Exercise objective -> Show every line where "objects" occurs.

Supplied material ->
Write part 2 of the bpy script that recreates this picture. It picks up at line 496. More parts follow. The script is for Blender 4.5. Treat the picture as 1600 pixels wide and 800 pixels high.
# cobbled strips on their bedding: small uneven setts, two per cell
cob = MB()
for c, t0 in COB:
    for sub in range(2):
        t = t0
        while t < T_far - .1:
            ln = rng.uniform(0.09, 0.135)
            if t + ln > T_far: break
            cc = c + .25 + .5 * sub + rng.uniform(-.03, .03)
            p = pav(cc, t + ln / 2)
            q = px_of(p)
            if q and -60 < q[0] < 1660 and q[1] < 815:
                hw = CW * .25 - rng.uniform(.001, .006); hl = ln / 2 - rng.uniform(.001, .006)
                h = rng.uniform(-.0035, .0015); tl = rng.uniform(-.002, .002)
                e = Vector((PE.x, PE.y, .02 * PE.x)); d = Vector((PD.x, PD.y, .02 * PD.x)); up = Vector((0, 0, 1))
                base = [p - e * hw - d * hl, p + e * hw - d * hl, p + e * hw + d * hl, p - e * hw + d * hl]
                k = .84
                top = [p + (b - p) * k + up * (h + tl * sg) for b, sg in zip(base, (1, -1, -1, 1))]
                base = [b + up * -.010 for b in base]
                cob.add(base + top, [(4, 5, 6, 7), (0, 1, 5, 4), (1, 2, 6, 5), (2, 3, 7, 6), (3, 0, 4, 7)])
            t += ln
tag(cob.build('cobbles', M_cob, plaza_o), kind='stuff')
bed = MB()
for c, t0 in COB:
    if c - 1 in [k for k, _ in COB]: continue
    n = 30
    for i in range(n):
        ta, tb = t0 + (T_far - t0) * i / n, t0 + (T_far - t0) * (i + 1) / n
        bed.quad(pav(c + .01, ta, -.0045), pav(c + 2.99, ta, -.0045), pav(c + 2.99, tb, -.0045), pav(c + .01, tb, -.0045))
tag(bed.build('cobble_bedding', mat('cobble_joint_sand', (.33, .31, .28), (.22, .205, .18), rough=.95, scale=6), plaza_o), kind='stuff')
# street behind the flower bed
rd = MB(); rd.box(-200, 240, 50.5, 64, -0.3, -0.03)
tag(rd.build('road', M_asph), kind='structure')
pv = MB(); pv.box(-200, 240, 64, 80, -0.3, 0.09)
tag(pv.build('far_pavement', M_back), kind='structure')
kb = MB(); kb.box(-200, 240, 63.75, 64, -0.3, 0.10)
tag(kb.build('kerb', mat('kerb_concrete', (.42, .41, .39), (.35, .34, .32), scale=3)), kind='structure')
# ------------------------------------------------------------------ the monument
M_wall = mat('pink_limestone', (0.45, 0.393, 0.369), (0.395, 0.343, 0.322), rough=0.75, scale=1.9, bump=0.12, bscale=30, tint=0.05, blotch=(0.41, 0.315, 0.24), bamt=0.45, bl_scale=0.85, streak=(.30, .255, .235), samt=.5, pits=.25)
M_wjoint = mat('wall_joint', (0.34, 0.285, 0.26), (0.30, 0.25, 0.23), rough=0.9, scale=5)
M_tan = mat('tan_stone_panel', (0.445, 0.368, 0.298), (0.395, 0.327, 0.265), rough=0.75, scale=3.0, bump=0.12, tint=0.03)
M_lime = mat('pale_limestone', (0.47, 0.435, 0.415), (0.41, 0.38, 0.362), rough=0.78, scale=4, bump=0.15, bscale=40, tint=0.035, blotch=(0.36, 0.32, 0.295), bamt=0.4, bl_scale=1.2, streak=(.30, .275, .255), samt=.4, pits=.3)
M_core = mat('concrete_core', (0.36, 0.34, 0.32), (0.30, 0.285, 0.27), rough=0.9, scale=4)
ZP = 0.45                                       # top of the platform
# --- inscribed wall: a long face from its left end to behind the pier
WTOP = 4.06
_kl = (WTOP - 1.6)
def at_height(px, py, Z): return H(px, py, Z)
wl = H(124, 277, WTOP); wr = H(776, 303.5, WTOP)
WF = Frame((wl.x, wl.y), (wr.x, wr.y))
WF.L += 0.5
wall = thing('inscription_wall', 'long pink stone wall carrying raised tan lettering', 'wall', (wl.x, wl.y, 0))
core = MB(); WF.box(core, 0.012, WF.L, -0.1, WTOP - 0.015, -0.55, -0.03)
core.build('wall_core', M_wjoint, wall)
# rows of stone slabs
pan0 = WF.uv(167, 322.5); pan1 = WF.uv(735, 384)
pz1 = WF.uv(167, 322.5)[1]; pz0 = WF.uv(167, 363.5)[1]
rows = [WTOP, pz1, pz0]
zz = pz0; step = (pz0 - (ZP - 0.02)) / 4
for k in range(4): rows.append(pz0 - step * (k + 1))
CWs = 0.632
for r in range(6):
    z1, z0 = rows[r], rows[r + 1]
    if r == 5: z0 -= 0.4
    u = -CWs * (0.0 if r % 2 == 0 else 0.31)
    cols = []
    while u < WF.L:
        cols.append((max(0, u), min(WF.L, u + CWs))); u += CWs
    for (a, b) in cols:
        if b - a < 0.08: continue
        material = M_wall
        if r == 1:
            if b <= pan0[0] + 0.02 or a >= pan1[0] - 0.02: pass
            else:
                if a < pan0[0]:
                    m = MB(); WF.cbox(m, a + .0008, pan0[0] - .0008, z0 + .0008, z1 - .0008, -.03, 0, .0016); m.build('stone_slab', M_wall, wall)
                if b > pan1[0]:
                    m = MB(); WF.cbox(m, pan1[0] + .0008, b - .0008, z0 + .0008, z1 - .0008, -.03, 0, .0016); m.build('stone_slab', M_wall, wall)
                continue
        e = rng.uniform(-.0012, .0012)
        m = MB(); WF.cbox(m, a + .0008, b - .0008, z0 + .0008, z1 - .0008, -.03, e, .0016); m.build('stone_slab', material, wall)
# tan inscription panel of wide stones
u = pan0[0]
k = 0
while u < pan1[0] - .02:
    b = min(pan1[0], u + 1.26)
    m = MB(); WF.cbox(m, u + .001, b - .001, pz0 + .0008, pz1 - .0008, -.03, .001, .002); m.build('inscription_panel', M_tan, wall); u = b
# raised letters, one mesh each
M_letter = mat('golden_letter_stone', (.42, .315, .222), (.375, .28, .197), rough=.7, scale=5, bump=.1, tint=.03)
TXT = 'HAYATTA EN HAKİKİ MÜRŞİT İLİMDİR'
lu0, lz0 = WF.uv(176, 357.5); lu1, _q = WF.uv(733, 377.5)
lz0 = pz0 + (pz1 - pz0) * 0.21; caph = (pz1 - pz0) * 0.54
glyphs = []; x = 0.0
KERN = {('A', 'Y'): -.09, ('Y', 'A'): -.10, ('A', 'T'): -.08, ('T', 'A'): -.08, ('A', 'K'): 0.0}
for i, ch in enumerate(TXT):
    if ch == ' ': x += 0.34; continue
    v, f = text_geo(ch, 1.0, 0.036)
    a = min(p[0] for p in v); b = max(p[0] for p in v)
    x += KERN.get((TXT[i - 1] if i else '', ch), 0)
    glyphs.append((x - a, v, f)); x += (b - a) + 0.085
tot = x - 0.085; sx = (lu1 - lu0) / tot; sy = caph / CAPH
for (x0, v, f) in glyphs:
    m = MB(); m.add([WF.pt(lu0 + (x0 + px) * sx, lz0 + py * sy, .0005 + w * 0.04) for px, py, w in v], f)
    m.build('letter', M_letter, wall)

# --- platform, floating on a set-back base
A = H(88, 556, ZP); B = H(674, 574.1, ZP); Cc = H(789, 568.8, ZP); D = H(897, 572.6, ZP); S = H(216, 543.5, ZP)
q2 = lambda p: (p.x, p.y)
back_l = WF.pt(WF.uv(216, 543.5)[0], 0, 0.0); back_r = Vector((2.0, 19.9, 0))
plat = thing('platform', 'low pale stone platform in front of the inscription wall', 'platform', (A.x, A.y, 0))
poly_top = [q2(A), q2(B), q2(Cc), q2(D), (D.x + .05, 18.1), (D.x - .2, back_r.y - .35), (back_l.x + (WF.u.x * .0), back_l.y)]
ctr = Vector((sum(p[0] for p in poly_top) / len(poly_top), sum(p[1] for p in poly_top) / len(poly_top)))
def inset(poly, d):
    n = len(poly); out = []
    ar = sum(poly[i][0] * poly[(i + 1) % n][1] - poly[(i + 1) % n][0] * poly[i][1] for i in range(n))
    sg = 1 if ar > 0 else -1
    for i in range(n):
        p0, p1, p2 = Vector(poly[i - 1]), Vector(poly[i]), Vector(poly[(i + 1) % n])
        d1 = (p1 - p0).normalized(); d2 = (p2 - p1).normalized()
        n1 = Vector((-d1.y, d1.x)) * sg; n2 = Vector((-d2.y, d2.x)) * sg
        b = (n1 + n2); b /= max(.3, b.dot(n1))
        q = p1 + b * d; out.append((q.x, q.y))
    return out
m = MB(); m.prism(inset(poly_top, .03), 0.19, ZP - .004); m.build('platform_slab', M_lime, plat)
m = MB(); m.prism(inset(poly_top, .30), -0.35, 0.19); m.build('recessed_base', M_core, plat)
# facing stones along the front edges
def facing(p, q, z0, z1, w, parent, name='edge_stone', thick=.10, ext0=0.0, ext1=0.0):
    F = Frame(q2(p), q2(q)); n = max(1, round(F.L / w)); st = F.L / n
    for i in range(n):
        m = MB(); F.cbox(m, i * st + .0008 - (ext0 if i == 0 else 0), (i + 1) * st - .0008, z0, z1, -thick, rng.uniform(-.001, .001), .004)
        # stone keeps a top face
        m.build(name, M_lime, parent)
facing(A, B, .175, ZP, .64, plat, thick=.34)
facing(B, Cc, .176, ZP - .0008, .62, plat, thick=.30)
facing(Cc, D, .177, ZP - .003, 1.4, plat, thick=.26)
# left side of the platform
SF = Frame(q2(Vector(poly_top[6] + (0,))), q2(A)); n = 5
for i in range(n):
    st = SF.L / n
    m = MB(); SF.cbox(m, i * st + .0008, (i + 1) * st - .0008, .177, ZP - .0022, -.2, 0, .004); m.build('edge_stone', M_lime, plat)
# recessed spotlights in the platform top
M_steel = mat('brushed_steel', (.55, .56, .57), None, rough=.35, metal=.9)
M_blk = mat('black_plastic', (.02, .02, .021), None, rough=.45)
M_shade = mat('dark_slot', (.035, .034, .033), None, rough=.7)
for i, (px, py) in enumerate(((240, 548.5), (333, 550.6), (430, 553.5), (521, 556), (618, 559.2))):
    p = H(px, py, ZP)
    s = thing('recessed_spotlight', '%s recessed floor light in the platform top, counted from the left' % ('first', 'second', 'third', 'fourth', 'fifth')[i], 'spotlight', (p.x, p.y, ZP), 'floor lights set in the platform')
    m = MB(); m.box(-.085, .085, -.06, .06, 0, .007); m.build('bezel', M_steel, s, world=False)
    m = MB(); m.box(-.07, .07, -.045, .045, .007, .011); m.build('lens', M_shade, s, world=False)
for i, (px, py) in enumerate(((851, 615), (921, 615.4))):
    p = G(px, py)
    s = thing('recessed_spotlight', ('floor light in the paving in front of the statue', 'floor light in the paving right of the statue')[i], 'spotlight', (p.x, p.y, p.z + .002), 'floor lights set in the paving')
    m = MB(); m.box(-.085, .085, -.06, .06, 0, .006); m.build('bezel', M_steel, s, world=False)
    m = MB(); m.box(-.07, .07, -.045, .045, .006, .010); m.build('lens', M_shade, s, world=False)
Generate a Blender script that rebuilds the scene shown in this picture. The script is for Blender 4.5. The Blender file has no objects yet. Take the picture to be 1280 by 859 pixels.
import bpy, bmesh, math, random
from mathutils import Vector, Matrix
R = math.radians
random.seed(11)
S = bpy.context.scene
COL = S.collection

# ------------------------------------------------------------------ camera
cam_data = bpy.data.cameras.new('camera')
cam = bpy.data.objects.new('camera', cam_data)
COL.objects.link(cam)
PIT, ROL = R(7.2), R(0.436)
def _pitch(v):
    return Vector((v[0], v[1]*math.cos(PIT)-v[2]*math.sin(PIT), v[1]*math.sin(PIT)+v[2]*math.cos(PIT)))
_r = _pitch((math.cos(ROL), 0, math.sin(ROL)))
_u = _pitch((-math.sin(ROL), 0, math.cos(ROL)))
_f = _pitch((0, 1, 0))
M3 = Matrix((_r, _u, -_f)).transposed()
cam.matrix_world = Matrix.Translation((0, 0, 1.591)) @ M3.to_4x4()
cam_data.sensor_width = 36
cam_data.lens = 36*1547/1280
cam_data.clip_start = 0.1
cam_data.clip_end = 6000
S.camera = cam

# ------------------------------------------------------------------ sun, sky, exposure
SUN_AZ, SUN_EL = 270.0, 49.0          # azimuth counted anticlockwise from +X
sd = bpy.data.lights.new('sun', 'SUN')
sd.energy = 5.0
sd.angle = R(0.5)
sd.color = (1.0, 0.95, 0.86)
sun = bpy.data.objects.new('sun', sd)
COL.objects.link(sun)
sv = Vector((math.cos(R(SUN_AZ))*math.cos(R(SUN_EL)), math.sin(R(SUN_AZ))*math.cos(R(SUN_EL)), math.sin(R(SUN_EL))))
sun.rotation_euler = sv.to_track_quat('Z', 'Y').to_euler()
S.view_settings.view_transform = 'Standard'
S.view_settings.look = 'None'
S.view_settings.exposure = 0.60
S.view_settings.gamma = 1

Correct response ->
Generate a Blender script that rebuilds the scene shown in this picture. The script is for Blender 4.5. The Blender file has no objects yet. Take the picture to be 1280 by 859 pixels.
cam = bpy.data.objects.new('camera', cam_data)
COL.objects.link(cam)
sun = bpy.data.objects.new('sun', sd)
COL.objects.link(sun)